Tuesdays will be posting day.
...but what does it mean?
| 08 November, 2011 06:42
My show opening was last Thursday evening. Thankfully I was too busy meeting & greeting to answer questions regarding the paintings, having succumbed to blithering idiot-hood by that evening.
But the question of meaning & what drives the work came up so here I am blogging an answer to those I could not give one to.
A central theme of mine is communication, the nature of information (whatever it may be) exchange & the hierarchy of knowledge.
I look at how language (verbal & body) refers to one aspect of communication. Language often acting as a paradigm of our place in the world. As an extension to issues of language I use text; text as rhythm, as information & poetics. The rhythm of life; breathing, music, etc. And, text as a method of delivering meaning, thought, explicative.
A few years ago, someone mentioned to me that they had used a cottage on Lake Simcoe. I had never been there. I googled Lake Simcoe on a map of Ontario, only knowing that it was north of my adopted city of Toronto. Lake Simcoe became one more place I’d never been among thousands, and a metaphor for all I do not know in this age of information. It began to stand in as a list for life experiences; from adventures not had, people unmet,(on a street poster today I saw ‘love unspent’, which tickled my fancy) books unread, etc.
I reflected on how so many of us delve verbally, into areas which we do not know, have opinions about things we have not experienced, pronounce pronouncements! I began to think about a set of fictitious instructions to places I’ve never been, languages I do not speak (like reading bad translations of VCR instructions), & cultures I have little understanding of beyond difference.
Back to painting! The text is a freeing device, anchored in my having something to say.
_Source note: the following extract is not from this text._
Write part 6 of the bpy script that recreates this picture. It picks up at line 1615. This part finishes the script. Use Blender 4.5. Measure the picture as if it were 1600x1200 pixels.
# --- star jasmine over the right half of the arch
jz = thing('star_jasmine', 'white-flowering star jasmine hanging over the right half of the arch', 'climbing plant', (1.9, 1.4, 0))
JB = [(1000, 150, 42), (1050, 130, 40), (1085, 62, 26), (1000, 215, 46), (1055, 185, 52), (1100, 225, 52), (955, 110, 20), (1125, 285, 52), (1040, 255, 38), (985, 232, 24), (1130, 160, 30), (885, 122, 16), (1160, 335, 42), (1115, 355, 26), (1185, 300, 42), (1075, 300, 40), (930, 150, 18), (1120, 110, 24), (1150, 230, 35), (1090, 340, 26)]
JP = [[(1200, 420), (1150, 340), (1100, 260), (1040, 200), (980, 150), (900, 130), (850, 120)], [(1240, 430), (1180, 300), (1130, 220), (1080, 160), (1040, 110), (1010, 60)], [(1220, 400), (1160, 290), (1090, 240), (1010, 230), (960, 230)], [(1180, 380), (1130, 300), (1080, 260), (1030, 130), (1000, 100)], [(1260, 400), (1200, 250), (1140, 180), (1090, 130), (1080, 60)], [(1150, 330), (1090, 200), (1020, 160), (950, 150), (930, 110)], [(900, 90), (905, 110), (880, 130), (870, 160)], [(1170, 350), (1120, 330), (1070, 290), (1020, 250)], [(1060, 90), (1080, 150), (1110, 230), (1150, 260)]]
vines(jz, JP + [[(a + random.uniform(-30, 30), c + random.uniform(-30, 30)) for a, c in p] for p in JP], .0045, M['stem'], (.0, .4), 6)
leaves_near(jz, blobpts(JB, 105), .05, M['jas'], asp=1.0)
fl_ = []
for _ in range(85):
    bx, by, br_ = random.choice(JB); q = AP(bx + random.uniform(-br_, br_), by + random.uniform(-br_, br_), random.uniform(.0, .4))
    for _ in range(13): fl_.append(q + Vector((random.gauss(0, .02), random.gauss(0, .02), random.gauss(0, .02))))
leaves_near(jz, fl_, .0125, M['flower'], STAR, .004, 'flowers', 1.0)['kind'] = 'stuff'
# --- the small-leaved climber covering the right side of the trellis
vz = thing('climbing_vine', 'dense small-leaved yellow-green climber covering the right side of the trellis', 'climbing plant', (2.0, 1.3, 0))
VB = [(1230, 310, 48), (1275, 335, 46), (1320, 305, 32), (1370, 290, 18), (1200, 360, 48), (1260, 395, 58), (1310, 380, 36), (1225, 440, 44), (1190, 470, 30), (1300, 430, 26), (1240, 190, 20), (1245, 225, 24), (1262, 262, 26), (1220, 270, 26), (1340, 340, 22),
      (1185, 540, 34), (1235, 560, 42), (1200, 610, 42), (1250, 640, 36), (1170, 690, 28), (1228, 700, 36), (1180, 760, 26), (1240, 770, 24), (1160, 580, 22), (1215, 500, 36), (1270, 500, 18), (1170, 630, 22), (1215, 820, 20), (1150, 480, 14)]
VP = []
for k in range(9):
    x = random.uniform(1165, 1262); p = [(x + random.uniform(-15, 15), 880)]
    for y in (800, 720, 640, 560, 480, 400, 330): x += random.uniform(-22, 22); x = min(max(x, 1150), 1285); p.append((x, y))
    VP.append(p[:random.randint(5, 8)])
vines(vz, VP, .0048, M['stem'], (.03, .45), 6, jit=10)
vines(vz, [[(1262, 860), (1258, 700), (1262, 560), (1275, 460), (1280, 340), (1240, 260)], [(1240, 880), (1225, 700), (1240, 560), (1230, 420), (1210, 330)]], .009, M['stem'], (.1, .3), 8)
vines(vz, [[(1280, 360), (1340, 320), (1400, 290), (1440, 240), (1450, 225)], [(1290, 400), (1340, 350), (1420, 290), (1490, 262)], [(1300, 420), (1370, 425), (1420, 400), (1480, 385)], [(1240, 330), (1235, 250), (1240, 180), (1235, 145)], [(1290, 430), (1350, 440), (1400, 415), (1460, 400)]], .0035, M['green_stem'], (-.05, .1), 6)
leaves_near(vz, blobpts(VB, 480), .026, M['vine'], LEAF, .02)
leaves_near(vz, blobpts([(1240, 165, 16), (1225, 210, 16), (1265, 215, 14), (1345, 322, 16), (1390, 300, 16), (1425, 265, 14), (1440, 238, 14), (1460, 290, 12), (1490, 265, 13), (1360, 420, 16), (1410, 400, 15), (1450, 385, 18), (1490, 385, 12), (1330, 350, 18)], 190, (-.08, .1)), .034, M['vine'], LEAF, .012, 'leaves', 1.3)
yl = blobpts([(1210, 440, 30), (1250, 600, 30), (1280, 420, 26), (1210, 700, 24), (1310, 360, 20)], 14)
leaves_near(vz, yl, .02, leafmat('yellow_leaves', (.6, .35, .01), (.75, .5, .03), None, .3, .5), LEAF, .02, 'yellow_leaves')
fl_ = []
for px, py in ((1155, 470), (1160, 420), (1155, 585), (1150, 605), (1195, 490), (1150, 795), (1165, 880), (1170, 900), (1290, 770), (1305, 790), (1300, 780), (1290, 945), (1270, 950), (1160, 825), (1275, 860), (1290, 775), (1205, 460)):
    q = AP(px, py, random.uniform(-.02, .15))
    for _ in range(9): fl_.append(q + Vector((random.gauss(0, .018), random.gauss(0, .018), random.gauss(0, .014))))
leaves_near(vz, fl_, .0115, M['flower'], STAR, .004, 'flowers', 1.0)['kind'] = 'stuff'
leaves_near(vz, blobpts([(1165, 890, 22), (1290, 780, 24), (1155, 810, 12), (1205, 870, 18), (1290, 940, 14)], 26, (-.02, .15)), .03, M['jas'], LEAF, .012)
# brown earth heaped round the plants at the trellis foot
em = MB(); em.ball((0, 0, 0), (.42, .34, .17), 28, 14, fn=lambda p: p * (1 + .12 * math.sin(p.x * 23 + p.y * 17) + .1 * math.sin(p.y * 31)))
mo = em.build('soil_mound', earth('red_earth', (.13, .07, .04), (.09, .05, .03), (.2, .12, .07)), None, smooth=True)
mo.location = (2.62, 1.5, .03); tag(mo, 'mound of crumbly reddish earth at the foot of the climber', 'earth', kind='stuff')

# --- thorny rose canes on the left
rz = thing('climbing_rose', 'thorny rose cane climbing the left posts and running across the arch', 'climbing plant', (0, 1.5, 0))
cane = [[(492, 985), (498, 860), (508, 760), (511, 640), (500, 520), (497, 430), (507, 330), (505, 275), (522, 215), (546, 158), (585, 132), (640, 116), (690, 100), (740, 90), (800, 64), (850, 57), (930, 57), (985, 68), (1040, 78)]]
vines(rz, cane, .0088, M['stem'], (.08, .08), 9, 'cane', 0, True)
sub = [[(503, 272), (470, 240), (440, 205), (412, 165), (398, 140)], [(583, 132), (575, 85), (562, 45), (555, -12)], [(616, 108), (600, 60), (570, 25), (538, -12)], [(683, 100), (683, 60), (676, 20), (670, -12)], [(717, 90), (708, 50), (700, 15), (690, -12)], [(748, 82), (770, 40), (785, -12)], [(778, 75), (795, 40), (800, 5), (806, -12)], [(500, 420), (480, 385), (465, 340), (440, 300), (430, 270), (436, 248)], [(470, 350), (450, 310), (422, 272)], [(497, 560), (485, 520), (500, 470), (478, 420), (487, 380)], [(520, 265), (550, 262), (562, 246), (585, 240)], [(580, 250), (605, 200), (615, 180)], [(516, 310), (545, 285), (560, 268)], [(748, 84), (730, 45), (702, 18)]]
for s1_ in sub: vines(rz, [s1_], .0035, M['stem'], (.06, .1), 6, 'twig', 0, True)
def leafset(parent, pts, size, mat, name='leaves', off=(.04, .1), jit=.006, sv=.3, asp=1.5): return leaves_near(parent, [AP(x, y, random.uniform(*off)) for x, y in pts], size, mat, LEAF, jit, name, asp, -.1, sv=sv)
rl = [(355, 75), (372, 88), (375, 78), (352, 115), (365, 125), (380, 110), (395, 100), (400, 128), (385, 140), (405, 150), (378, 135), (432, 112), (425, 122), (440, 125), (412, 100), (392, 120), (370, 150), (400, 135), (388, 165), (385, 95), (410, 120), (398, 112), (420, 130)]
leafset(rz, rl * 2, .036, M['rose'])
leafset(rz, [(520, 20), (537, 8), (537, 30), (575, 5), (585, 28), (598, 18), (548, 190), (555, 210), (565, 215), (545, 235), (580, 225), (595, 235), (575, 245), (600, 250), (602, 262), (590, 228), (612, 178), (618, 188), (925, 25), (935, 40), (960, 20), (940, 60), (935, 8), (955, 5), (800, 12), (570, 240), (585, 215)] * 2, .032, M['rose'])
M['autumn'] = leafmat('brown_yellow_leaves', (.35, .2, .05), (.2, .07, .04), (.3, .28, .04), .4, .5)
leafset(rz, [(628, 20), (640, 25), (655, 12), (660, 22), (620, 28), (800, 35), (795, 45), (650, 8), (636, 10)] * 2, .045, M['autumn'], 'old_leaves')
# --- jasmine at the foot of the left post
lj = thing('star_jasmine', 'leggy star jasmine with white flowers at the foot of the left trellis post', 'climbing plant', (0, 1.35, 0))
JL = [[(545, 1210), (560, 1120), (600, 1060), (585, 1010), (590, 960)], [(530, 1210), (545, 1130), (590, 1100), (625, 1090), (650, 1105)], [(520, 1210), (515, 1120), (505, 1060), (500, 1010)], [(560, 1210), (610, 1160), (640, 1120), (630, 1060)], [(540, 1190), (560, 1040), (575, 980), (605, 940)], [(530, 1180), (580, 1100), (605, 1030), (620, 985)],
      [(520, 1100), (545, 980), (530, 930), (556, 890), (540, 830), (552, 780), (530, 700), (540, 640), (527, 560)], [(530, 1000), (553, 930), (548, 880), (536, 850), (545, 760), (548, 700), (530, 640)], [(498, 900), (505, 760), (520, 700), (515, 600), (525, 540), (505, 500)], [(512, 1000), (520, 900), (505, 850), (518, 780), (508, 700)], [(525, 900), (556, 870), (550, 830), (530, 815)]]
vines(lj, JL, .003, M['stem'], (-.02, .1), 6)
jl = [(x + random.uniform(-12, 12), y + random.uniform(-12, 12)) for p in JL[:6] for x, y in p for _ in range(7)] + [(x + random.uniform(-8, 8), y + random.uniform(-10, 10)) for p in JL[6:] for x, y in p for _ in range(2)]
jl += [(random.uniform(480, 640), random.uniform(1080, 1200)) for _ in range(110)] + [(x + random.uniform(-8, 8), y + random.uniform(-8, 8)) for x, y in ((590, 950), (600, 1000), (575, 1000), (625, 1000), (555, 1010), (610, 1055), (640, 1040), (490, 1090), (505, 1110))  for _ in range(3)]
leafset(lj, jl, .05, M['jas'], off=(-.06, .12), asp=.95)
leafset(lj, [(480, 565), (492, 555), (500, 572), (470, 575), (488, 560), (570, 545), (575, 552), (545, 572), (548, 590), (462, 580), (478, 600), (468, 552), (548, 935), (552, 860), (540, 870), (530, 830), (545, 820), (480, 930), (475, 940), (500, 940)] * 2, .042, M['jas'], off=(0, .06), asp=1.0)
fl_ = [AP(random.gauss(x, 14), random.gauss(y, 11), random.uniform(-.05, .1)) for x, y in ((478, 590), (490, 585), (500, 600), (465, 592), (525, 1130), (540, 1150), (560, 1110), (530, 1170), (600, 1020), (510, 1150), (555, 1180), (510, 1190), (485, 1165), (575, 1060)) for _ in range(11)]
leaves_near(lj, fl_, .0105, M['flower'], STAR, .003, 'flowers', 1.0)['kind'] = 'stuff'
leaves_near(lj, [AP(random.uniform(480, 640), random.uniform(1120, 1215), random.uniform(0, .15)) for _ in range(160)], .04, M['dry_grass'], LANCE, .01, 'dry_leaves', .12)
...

Colour and the application of paint is the poetry & passion of a piece. Colour and the action required in painting is sentiment, representing the journey, taking me as the painter somewhere I need to be, & potentially the viewer to a non-specific new place. The colour & brushstroke are the ‘de-intellectualizing’. Colour, paint, brush marks, blur the map, obstruct the instructions & bring the self in through bodily action. Ultimately there is no ‘there’ to get to. Each painting is be here now.
Painting is a language. Art making is language making. Visual art is a method of speaking, declaring & communicating… and it can be ‘Greek to me’.